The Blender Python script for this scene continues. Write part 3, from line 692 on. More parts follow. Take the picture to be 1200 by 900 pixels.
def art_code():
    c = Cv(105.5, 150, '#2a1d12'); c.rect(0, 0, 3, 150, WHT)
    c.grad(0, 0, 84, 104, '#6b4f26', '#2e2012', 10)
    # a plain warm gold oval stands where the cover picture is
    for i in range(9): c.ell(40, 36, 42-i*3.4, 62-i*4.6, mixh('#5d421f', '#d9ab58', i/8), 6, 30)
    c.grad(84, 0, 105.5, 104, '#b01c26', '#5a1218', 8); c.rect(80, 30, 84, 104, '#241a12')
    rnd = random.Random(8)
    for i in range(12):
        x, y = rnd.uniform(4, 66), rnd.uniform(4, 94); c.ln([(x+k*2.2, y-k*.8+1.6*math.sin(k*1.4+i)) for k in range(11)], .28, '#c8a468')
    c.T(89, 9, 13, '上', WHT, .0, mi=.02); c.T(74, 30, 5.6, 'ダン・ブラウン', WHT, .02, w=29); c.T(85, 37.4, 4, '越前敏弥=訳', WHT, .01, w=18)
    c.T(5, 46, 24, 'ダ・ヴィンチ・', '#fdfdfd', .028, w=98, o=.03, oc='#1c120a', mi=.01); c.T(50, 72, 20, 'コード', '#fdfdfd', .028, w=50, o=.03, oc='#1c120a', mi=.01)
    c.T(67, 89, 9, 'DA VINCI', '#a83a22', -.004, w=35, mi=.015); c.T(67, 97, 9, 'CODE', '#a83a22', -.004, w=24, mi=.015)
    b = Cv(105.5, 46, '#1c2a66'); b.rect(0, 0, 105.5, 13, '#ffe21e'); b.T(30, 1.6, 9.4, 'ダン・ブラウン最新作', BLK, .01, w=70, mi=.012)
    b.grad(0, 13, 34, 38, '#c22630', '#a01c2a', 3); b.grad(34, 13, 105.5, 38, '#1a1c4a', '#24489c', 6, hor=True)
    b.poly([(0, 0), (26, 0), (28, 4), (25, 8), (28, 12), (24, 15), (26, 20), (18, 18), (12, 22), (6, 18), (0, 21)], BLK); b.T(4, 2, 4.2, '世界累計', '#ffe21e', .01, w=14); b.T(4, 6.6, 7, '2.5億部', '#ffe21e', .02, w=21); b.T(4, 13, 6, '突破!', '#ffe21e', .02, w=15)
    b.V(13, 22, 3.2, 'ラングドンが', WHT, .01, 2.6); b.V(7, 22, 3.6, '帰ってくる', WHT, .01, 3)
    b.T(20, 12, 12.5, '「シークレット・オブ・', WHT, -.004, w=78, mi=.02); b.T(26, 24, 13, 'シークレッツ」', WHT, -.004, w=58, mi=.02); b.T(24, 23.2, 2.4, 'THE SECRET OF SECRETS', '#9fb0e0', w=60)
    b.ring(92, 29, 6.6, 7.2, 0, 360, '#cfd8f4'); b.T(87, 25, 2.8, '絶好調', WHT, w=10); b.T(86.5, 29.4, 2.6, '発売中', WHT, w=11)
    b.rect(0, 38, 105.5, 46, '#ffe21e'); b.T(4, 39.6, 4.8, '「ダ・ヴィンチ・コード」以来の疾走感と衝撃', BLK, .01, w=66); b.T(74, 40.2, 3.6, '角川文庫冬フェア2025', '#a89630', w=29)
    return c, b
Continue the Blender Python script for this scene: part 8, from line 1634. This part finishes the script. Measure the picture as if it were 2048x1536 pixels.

========================================

▶ [Required work]
Only the number is wanted: how many lines in the entries above contain the string "script"?

▶ [Correct answer]
2